Building the Plane while Flying it


A critical step in strategy execution is 'building the plane while flying it'. While a strategy may look great on paper and have the CEO beaming from ear to ear .... it is important to tinker, modify or alter it, once it is tested on the shop floor or the market place.

Very often it is assumed that the execution process does not require strategic insight. Also the strategists are rarely involved to learn or provides inputs during the execution process. And in a straight jacketed world of management thinking, strategy and execution sit in two different compartments.

One of the critical requirements of great execution is to rework the strategy if it is not making sense. This often involves a great degree of team ideation & analysis.

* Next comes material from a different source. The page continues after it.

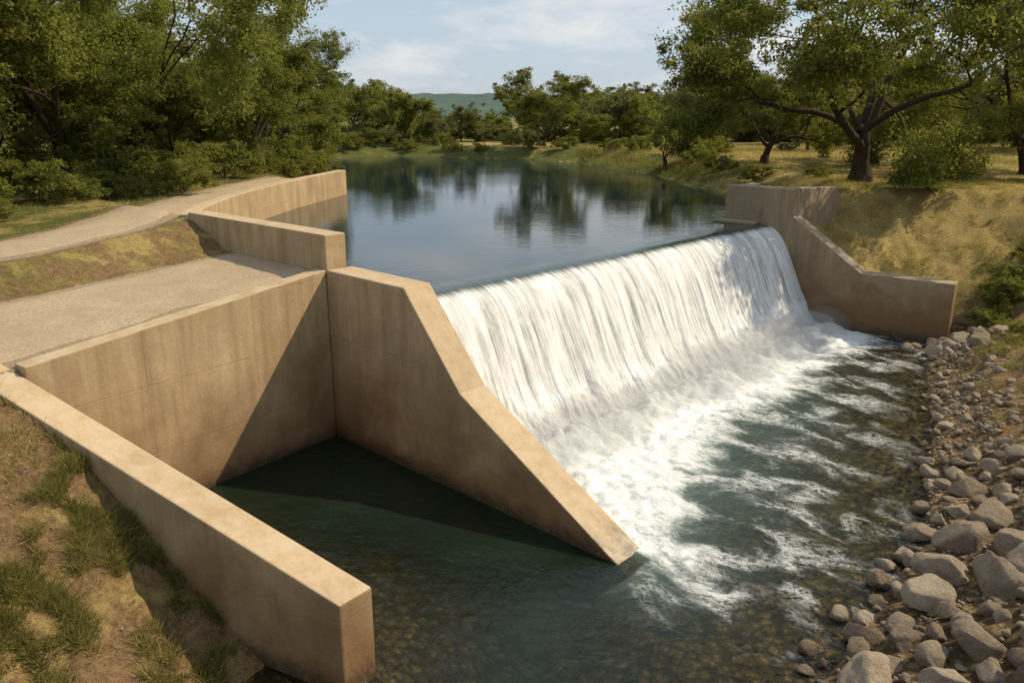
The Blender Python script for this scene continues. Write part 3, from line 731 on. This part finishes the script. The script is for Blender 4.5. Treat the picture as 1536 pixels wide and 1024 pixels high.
# ---------------------------------------------------------------- spray droplets
n=9000; q=rng.uniform(.9,19.2,n); s=4.4+np.abs(rng.normal(0,.4,n)); z=np.abs(rng.normal(0,.26,n))+.03
px,py=OX+s*C[0]+q*N[0],OY+s*C[1]+q*N[1]; P=np.stack([px,py,z],1); r_=rng.uniform(.003,.009,n)[:,None]
tet=np.array([(1,1,1),(1,-1,-1),(-1,1,-1),(-1,-1,1)])*.8
V=(P[:,None,:]+tet[None]*r_[:,None]).reshape(-1,3); b4=np.arange(n)[:,None]*4
F=np.concatenate([b4+np.array([0,1,2]),b4+np.array([0,3,1]),b4+np.array([0,2,3]),b4+np.array([1,3,2])])
make_mesh('water_spray',V,F,[M_drop],True)
# ---------------------------------------------------------------- light & sky
sd=Vector((4.26,.87,4.3)).normalized()
sun=bpy.data.lights.new('sun','SUN'); sun.energy=5.0; sun.angle=math.radians(.6); sun.color=(1,.85,.62)
so=bpy.data.objects.new('sun',sun); scene.collection.objects.link(so); so.rotation_euler=sd.to_track_quat('Z','Y').to_euler()
w=bpy.data.worlds.new('World'); scene.world=w; w.use_nodes=True; nt=w.node_tree; nt.nodes.clear()
def wn(t,**k):
    n=nt.nodes.new(t)
    for a,b in k.items(): setattr(n,a,b)
    return n
L=nt.links.new
sky=wn('ShaderNodeTexSky',sky_type='NISHITA',sun_disc=False,sun_elevation=math.asin(sd.z),sun_rotation=math.atan2(sd.x,sd.y),dust_density=1.,air_density=1.,ozone_density=1.)
bg=wn('ShaderNodeBackground'); bg.inputs[1].default_value=.105
tc=wn('ShaderNodeTexCoord'); mp=wn('ShaderNodeMapping'); mp.inputs['Scale'].default_value=(1,1,3.6)
nz=wn('ShaderNodeTexNoise'); nz.inputs['Scale'].default_value=4.2; nz.inputs['Detail'].default_value=9; nz.inputs['Roughness'].default_value=.6; nz.inputs['Distortion'].default_value=.2
mr=wn('ShaderNodeMapRange'); mr.inputs[1].default_value=.47; mr.inputs[2].default_value=.66; mr.inputs[3].default_value=.0; mr.inputs[4].default_value=.85
hz_=wn('ShaderNodeMix',data_type='RGBA'); hz_.inputs[0].default_value=.68; hz_.inputs[7].default_value=(5.5,6.5,7.7,1)
mx=wn('ShaderNodeMix',data_type='RGBA'); mx.inputs[7].default_value=(8.3,8.2,8.0,1)
ou=wn('ShaderNodeOutputWorld')
L(tc.outputs['Generated'],mp.inputs[0]); L(mp.outputs[0],nz.inputs['Vector']); L(nz.outputs[0],mr.inputs[0]); L(mr.outputs[0],mx.inputs[0])
L(sky.outputs[0],hz_.inputs[6]); L(hz_.outputs[2],mx.inputs[6]); L(mx.outputs[2],bg.inputs[0]); L(bg.outputs[0],ou.inputs[0])
# ---------------------------------------------------------------- camera
cam=bpy.data.cameras.new('camera'); cam.lens=28; cam.sensor_width=36; cam.clip_end=5000; cam.clip_start=.1
co=bpy.data.objects.new('camera',cam); scene.collection.objects.link(co); co.location=(0,0,8); co.rotation_euler=(math.radians(74),0,0)
scene.camera=co
scene.view_settings.view_transform='Standard'; scene.view_settings.look='None'; scene.view_settings.exposure=0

So instead of sitting on a Gnatt chart, with everyone doing their part of work, teams need to sit together and brainstorm. Teams need to relay the feedback from the customers, analyze the variance between plan and actual and figure out what will work and can be scaled up & what will not work and cannot be scaled up.

So building the plane in mid air is not easy. It also requires deep collaboration with other partners who are involved in execution. These partners could be suppliers, channel partners or end customers. Often they have interesting ideas on how to make the strategy work.

Isn't it strange that execution requires lots of ideation, analysis, collaboration and innovation. Often the soundest strategists are people who are great in execution. And frankly when the plan is airborne, you need all the ideas and analysis in the world to keep it flying and keep yourself in the game.

I often recommend that the best thinkers of the organization and the CEO remain involved in the execution. Rather than looking at execution being on an auto pilot , the CEO must believe that it is execution which creates the maximum value.